Cinco de Mayo


May 5, 2021- On May 5, 1862, a force of Mexican soldiers and patriots drove a larger force of French troops from the garrison at Puebla, southeast of Ciudad de Mexico. This day is observed in the present time, as a minor holiday in Mexico and as a folk holiday in parts of the United States. Indeed, the United states Army and Marine Corps provided some assistance to Mexican President Benito Juarez, later in the conflict, as the French had established a puppet regime in the Mexican capital, calling it the Second Empire of Mexico. The combined North American forces drove the French out, a short time later.

Of course, I stopped in at a downtown restaurant, the Palace, and had a lunch of street tacos, small flour tortillas, three tiers thick and stuffed with shredded pork, grilled onions and pico de gallo. The celebratory aspect of the day brings out deals on alcohol, but having long ago given up that part of my life, I found my iced tea was on the house.

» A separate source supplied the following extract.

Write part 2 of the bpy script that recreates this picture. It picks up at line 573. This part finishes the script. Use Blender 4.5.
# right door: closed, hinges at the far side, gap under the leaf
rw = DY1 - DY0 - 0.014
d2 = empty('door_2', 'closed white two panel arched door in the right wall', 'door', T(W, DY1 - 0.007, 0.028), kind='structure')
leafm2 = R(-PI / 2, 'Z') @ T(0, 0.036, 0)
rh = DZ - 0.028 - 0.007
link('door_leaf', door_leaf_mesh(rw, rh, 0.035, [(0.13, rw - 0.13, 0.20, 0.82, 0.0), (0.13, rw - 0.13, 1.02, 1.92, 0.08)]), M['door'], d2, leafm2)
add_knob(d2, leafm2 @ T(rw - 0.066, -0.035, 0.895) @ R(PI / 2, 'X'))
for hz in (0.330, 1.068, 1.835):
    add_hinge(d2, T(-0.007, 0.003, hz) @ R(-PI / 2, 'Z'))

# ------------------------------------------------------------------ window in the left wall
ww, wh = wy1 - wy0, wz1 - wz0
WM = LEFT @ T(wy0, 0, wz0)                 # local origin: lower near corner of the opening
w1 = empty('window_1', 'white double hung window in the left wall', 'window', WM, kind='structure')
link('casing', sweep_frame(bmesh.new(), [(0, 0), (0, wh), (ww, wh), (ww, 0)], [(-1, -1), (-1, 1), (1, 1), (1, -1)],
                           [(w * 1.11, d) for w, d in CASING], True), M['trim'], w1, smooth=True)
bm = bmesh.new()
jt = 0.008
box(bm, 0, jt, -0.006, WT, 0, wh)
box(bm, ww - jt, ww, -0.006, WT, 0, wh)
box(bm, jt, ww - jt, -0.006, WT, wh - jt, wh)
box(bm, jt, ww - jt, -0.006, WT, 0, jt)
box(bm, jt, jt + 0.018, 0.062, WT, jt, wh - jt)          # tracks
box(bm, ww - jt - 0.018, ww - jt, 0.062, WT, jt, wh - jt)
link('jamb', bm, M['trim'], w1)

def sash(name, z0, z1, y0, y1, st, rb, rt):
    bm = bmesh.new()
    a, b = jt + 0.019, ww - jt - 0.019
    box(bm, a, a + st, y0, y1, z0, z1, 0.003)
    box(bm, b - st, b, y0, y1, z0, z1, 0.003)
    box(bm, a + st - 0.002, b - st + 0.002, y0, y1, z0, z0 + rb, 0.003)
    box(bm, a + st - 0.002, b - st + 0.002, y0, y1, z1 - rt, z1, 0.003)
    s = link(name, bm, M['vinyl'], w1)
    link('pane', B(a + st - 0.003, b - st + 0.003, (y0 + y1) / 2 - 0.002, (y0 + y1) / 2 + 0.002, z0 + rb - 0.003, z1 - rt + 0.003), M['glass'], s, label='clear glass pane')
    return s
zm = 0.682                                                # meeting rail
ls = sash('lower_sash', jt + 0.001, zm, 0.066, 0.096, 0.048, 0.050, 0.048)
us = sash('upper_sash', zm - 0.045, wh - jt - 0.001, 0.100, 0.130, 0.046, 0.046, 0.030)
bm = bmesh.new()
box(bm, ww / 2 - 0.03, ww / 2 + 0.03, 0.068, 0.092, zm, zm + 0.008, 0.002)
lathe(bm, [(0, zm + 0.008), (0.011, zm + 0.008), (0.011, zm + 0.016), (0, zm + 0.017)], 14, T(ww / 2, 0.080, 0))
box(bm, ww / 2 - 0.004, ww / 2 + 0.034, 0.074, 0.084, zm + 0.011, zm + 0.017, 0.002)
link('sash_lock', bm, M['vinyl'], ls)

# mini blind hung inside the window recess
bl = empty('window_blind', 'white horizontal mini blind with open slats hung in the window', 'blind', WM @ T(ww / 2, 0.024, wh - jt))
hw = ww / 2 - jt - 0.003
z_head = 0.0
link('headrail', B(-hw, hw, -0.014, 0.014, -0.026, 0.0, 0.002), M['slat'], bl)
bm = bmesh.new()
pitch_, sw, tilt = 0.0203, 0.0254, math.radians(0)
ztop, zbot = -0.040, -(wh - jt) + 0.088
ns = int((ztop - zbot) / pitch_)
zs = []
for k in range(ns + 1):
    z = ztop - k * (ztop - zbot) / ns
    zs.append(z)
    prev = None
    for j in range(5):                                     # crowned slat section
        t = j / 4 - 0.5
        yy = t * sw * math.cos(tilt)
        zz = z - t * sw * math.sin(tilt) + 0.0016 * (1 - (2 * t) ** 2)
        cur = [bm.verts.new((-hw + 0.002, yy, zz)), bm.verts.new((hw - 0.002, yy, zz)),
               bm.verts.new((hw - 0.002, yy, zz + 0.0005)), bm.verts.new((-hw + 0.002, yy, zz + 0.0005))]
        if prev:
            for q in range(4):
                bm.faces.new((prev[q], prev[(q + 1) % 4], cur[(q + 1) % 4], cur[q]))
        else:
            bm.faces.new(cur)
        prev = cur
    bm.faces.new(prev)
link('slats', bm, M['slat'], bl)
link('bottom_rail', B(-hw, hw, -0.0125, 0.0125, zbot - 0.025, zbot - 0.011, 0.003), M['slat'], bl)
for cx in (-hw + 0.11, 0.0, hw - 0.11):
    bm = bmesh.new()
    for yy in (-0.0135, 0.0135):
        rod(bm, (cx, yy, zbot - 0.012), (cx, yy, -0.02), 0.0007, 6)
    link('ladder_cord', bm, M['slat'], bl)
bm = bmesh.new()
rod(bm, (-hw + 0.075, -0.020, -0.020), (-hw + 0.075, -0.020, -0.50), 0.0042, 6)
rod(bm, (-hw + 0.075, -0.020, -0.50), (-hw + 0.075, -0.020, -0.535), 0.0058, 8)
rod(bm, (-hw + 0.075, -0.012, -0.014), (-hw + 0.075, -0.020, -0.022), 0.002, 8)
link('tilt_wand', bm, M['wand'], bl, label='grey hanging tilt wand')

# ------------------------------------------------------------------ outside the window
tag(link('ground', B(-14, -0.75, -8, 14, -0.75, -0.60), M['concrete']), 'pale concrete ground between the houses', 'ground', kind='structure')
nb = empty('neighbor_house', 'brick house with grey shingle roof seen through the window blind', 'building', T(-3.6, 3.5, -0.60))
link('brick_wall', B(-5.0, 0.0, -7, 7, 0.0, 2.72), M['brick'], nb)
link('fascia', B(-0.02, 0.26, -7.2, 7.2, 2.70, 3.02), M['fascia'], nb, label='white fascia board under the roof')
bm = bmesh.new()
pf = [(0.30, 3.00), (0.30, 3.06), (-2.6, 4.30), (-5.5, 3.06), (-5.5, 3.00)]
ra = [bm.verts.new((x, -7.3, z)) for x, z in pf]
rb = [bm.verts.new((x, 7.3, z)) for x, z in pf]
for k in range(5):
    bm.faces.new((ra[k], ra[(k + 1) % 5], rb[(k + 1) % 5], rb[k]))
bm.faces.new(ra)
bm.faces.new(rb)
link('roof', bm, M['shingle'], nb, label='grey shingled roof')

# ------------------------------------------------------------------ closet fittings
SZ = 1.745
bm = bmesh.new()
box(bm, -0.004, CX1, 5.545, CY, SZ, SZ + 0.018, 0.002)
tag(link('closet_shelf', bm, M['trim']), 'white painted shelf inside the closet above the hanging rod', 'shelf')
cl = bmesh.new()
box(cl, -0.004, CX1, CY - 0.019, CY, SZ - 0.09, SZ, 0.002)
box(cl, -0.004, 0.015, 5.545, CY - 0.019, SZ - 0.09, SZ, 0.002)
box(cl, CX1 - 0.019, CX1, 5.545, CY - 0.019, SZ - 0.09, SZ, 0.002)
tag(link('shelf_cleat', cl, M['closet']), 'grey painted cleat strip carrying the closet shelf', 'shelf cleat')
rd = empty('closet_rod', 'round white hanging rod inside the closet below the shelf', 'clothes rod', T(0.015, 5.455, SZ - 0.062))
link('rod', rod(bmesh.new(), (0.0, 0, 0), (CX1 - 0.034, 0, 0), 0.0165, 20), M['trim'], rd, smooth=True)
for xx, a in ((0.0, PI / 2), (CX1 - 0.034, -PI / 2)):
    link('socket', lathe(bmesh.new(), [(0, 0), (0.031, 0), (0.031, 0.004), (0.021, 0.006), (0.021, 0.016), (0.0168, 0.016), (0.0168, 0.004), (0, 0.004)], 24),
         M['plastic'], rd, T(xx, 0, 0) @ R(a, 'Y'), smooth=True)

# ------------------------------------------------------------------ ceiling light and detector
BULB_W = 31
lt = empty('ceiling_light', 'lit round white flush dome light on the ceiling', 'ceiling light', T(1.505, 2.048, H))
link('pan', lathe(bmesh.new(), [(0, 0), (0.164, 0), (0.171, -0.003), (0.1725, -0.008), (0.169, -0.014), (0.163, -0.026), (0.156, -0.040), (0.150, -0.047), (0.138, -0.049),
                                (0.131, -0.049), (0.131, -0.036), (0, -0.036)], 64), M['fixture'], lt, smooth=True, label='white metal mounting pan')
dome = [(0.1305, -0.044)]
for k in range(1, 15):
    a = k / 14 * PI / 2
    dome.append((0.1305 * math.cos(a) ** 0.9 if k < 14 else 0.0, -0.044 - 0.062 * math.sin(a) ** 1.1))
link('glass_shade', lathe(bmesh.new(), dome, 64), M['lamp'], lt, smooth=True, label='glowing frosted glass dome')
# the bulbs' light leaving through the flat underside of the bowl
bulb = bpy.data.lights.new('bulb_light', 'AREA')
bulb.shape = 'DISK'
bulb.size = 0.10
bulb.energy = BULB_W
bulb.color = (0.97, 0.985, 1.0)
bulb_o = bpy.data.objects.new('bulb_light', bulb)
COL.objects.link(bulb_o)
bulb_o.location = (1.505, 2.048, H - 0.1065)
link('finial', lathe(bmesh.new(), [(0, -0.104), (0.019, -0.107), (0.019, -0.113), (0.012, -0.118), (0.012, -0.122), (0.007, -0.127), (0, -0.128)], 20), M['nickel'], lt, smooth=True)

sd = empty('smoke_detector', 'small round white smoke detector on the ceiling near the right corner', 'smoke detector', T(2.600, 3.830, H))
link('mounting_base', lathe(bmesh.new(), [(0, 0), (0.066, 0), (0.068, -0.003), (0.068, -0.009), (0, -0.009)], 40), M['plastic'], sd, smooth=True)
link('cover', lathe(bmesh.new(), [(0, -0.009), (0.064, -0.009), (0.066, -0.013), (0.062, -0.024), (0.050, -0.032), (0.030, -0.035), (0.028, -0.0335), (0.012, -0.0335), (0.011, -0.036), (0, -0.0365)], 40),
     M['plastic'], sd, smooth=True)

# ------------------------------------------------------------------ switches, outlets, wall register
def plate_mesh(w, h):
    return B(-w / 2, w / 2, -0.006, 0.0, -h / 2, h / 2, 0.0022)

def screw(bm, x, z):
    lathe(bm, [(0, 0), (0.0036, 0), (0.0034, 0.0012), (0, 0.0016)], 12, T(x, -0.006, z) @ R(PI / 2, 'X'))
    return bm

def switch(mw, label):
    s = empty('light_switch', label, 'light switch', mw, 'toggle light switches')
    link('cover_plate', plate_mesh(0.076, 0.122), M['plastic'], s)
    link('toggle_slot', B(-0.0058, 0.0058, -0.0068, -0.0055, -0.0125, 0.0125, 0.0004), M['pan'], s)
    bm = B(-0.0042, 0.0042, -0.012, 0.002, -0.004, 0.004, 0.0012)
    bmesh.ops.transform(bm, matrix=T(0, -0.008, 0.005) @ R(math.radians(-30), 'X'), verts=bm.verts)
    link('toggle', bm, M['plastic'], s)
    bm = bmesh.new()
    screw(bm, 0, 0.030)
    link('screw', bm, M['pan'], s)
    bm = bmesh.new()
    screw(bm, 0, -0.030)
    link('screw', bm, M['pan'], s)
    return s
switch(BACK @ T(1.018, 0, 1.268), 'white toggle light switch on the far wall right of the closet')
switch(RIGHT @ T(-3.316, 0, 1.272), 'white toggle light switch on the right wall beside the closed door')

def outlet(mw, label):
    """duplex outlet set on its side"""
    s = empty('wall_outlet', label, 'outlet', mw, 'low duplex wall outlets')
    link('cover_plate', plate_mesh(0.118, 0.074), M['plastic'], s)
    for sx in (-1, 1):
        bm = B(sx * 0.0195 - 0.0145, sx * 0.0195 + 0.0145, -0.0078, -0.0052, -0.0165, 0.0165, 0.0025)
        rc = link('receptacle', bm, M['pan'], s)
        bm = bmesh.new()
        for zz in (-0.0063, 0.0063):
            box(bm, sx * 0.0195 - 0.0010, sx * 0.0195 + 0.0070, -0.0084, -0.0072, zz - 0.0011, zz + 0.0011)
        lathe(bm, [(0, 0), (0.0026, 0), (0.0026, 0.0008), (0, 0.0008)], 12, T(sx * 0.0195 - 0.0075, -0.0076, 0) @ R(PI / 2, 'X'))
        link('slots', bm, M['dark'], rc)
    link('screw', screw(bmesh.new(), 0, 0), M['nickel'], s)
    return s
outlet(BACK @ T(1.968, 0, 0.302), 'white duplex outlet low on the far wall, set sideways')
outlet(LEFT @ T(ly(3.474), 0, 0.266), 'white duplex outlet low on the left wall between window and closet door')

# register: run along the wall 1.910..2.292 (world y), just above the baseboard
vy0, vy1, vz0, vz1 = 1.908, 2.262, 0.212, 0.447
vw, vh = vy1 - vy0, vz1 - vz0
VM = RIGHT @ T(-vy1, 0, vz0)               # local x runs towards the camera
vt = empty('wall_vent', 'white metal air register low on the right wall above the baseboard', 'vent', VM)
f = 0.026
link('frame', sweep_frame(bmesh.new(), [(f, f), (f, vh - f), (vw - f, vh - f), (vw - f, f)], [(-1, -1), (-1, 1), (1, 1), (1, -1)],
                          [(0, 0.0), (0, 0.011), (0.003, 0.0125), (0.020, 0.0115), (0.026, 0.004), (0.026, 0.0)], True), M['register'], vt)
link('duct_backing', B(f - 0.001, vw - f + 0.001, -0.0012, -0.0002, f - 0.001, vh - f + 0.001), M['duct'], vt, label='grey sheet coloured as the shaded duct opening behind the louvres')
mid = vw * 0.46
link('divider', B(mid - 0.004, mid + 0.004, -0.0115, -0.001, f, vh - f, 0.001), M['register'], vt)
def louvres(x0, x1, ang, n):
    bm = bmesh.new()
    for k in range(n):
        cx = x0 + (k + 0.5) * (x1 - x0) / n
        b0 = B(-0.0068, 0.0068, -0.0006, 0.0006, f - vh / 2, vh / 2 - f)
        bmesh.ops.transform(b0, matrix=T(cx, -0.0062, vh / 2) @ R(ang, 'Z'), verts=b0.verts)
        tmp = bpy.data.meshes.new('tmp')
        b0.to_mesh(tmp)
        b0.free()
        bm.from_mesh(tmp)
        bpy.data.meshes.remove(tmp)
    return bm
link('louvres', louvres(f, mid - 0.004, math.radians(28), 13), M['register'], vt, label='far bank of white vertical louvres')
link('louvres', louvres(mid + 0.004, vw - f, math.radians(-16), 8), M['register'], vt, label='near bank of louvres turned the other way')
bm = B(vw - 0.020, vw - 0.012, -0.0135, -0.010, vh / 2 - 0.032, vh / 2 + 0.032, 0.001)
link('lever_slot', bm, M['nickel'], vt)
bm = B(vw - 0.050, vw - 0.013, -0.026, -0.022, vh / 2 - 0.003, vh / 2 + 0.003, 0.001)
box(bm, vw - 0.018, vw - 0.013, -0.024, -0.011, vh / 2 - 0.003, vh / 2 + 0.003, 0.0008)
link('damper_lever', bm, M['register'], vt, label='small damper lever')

Although I do enjoy a good party, it is much more meaningful to ponder the strength of common people banding together to defend their territory against a force that is seeking to dominate them, against their will. It is also crucial to consider that citizens banding together is necessary to defend against dominance by an unelected elite. Even when that elite appeals to the popular will, by presenting itself as the sole protector of national cultural values, it is still an unelected elite.

On this Cinco de Mayo, I remain ever watchful of those who present themselves as guardians of the flock, so to speak.